The Passenger Seat
Whether you ride, drive or fly, transportation issues affect everyone. Especially when fuel prices are so high. Join Thomas V. Bona as he examines the things that make the world move.

Archive for July 6th, 2009

Today’s fuel price musings - Rockford area in bottom half of Illinois prices

1 comment July 6th, 2009

It’s true! We have the seventh-highest gasoline prices of Illinois’ 11 metro areas. We’re also tied at 103rd of the nation’s 280 metro areas. Rockford prices have dropped 29 cents since the peak on June 9. As I reported this weekend, our gas prices have abated because the refinery problems that were propping them up have gone away. But don’t get used to it, the writing’s on the wall that $3 and $4 a gallon gas could be back in the next year or two.

Have you gone back to your old driving habits? Or have you permanently switched to a smaller vehicle and taken steps to reduce your driving? I’m enjoying my Honda Fit and the 31-32 mpg I average, and expect the investment to be really worth it in the next few years…

Here are the prices from this morning (courtesy of AAA’s fuelgaugereport.com):

Gasoline: Rockford dropped almost a cent to $2.64 a gallon today. We’re seventh in the state and tied at 103rd of the nation’s 280 metro areas. The Illinois average dropped less than a cent to remain at $2.73 a gallon. The national average dropped almost a cent to $2.61 a gallon. Illinois has the eighth-highest gas prices in the nation, including the District of Columbia.

Diesel: And diesel costs more than gas again. Rockford dropped less than a cent to remain at $2.67 a gallon, a 15-cent increase in the past month. We have the third-highest diesel prices in the state. The state average dropped almost a cent to $2.67, a 10-cent increase in the past month. The national average dropped slightly but stayed at $2.62, a 12-cent increase in the past month. Illinois has the 15th-highest diesel prices in the country, including the District of Columbia.

Do plane and train crashes get disproportionate coverage?

1 comment July 6th, 2009

Eric A. Morris at the Freakonomics blog raise a good question - plane and train crashes make the front pages, but many more people die in auto wrecks.

But what the media very rarely mention is that the carnage on our roads makes these much-hyped accidents look almost trivial. Nine lives is nine too many, but there were 39,800 motor vehicle traffic fatalities in 2008 alone (and that was a good year). At that rate, between the time of the accident, June 22, and the time you are reading this, on average about 1,000 Americans died on our roadways.

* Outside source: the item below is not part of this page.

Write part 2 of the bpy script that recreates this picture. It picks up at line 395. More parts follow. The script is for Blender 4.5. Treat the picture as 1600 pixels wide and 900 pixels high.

Yet this rarely merits a mention by the press.

Morris hits the nail on the head in his reasons why - big crashes are rarer and more spectacular, so people talk about them more (and admit it, you talk more about a plane crash than any number of random car crashes).Also, I would note, it’s hard to write about the cumulutive number of road deaths with the same impact as covering a plane crash.

But, whenever I hear people worrying about air safety, I think of the numbers and remember the wise words of Superman - “Statistically speaking, it’s still the safest way to travel.”